Dans la salle de germination, l’odeur vient immédiatement vous chatouiller les narines. Au total, 24 tonnes d’orge attendent sagement de finir de tremper puis de germer dans les énormes bacs de la Malterie ardéchoise. En 2021, à Vernoux-en-Vivarais cette entreprise a ouvert ses portes en lieu et place de l'ancienne malterie locale. Une renaissance permise par une quinzaine d'associés issus de la filière brassicole régionale et à des financements publics. Avec un investissement de 2 millions d'euros, l'usine a été modernisée avec un process industriel sur-mesure. En 2022, le gérant, Bernard Cheynel, et ses 5 salariés ont vendu 800 tonnes de malt à plus de 160 clients en Auvergne Rhône-Alpes et dans les régions alentours. Pour 2023, la Malterie ardéchoise espère augmenter sa production de 2 à 300 tonnes pour, à terme, atteindre un rythme de croisière à 1300 tonnes de malt produit annuellement. Les signaux sont déjà au vert puisque la malterie a récemment été la première du pays à obtenir la labellisation Bio équitable en France.

 

Une région de brasseurs !

Auvergne-Rhône-Alpes est la première région brassicole de France et l’Ardèche n’est pas en reste. Le département compte aujourd’hui 43 brasseurs contre 16 il y a 6 ans.  « Cette offre artisanale alimentaire répond à une nouvelle demande des consommateurs pour des bières locales », explique Fabienne Munoz, présidente de la chambre des métiers et de l'artisanat de l'Ardèche.

Face à cette dynamique, la filière se structure avec le soutien des chambres des métiers, d'agriculture mais aussi des collectivités. À ce titre, En 2021, la Région a signé un plan sur 4 ans, accompagné d'une enveloppe de 1,8 M€, pour développer l'amont de la filière et permettre aux brasseurs de se fournir localement.

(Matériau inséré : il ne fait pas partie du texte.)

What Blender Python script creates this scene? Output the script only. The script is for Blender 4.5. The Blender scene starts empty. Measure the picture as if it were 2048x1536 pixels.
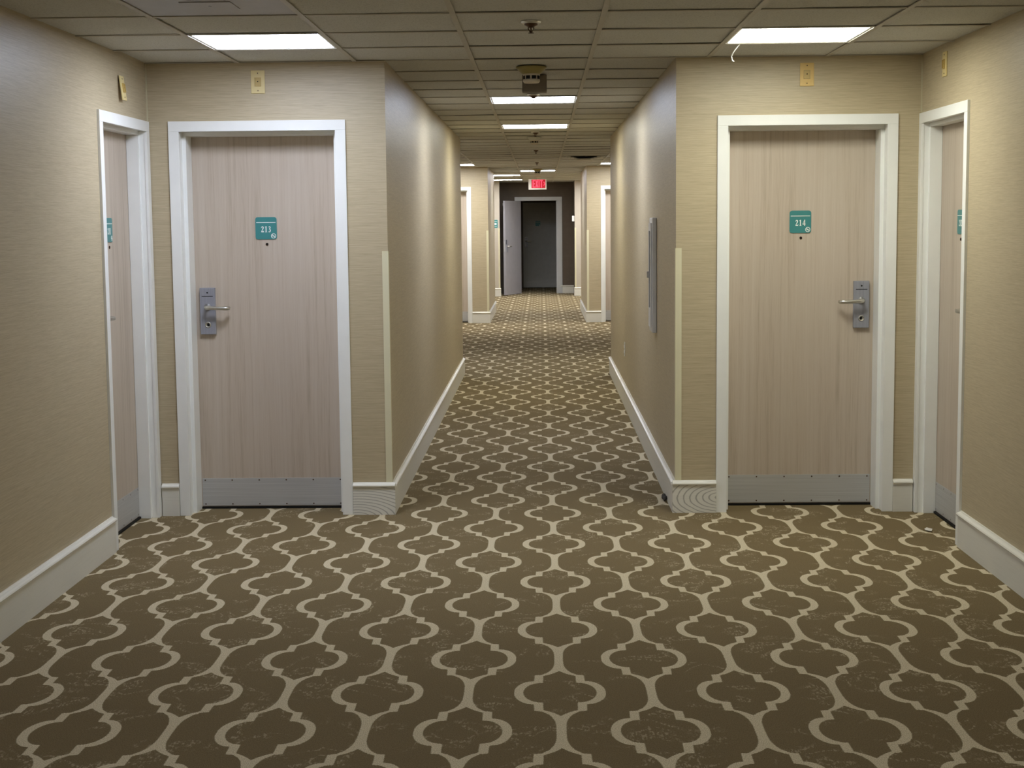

Houblon : une culture complexe

En Ardèche, ce développement peine encore à se faire ressentir. Seul un hectare de houblon est pour l'instant cultivé et un projet d'installation est en cours au sud du département. Mais cette culture est loin d'être aisée... Le choix variétal est complexe et il faut disposer d'un terrain plat, à l'abri du vent. Sans compter l'investissement que cela représente : 20 000 € par hectare de houblon cultivé. Il faut ensuite attendre 4 ans pour atteindre un niveau de production optimal.